Tous chauffards

Publié le 19 août 2009 par Olivier57

L'atroce litanie des faits divers assénée quotidiennement par les médias porte en elle les ingrédients de la déprime.

S'il apparait indécent d'établir une hiérarchie de l'horreur, force est de constater que certains marquent plus les esprits et devraient être de nature à faire réfléchir encore plus.
Il en est ainsi de l'horrible accident de Narbonne qui a vu une poussette renversée sur un passage piéton par une voiture conduite par une vieille dame, tuant la petite fille de 18 mois qui l'occupait. Un article qui suscite tant d'intérêt  et de réactions qu'il tient la pôle position du Parisien...
Alors bien sûr, ressortent les réflexions sur le permis de conduire jusqu'à un certain âge, occultant opportunément le constat que des accidents se produisent tous les jours en France, et pas seulement avec des personnes âgées au volant.


Il est pourtant incontestable que l'extrème majorité des morts sur la route est à mettre au passif d'une certaine tribu plutôt mâles et plutôt entre 20 et 40 ans, soucieux d'exprimer leur virilité au travers des chevaux de leur caisse à roulettes, persuadés de posséder les réflexes d'un pilote de Formule 1 alors qu'ils se révèleraient le plus souvent défaillants face à un tir au pigeon.
Il y a peu, je me suis arrèté devant un passage piéton pour laisser traverser une poussette. Dans cette rue étroite à deux voies, en plein centre ville, la maman s'est donc engagée devant mon véhicule. Hélas, elle a du s'arrèter en plein milieu de la chaussée pour attendre qu'une autre voiture veuille bien la laissser rejoindre l'autre coté. Mais ce fût peine perdue.
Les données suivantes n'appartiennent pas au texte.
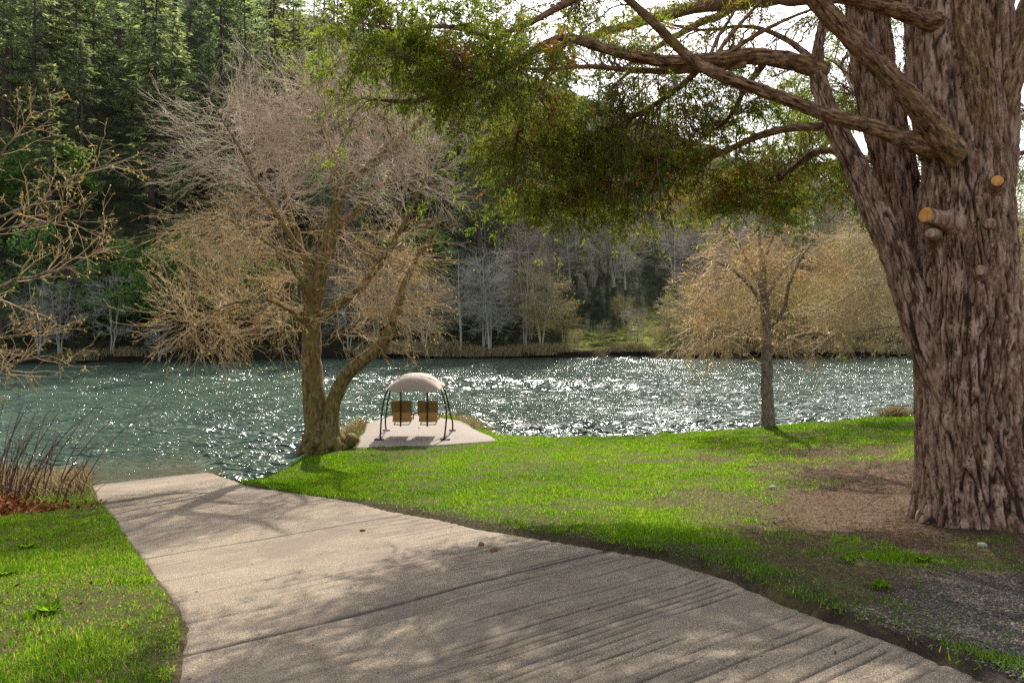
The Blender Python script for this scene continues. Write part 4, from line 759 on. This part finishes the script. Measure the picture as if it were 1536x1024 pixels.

Il a fallu attendre deux douzaines de voitures et plusieurs dizaines de secondes qui m'ont paru un siècle. Pendant ce temps, la jeune femme tournait régulièrement vers moi un visage mèlant remerciement et angoisse.  Je la sentais prête à rebrousser chemin. J'étais horrifié et commençait à déverser ma haine sur tous ces barbares.
Le croirez-vous ?  Finalement, aucune voiture ne s'est arrètée. Seul un feu rouge au loin a tari le flot. Pire, avec la poussette devant mon capot, j'entendais klaxonner derrière moi, alors que leurs conducteurs ne pouvaient ignorer les raisons de ce blocage.
La semaine dernière, c'est une autre jeune fille que j'ai vu éclaboussée par une voiture qui ne s'est pas écarté pour éviter une flaque d'eau sale.
Car c'est ainsi que cela se passe dans notre beau pays, les conducteurs ignorent les piétons et les passages protégés et ceux qui ont quelques vélléités de le faire se font aussitôt doubler ou rappeler à l'ordre par la meute les suivants au moindre ralentissement.
En Angleterre, à peine vous approchez-vous d'un passage piéton qu'une voiture s'arrète. Il m'est même arrivé d'arrèter involontairemenrt la file en marchant trop près du bord du trottoir. Aux Etats-Unis, dès qu'un bus scolaire stoppe, les véhicules des deux cotés s'immobilisent. En France, les enfants n'ont qu'à bien se tenir, les conducteurs ne sont pas câblés pour savoir qu'une trentaine d'enfants sur un trottoir mérite protection et implique prudence.
Alors, on peut parler d'évaluation des réflexes des personnes âgées. Mais l'on pourrait tout aussi bien s'intéresser à ceux qui croient être en pleine possession de leurs moyens et ne se rendent pas compte de la faiblesse de ceux-ci.
A choisir, j'aurais moins peur au milieu de conducteurs ayant dépassé les soixante-dix ans que mêlé à ces malades qui sillonnent les routes au mépris des piétons, ces tarés qui vous suivent à 3 m et à 90 km/h , ces débiles qui doublent sans visibilité, bref, ces centaines de chauffards égoïstes, termes dont le rapprochement relève sans doute à la fois du pléonasme et de l'euphémisme.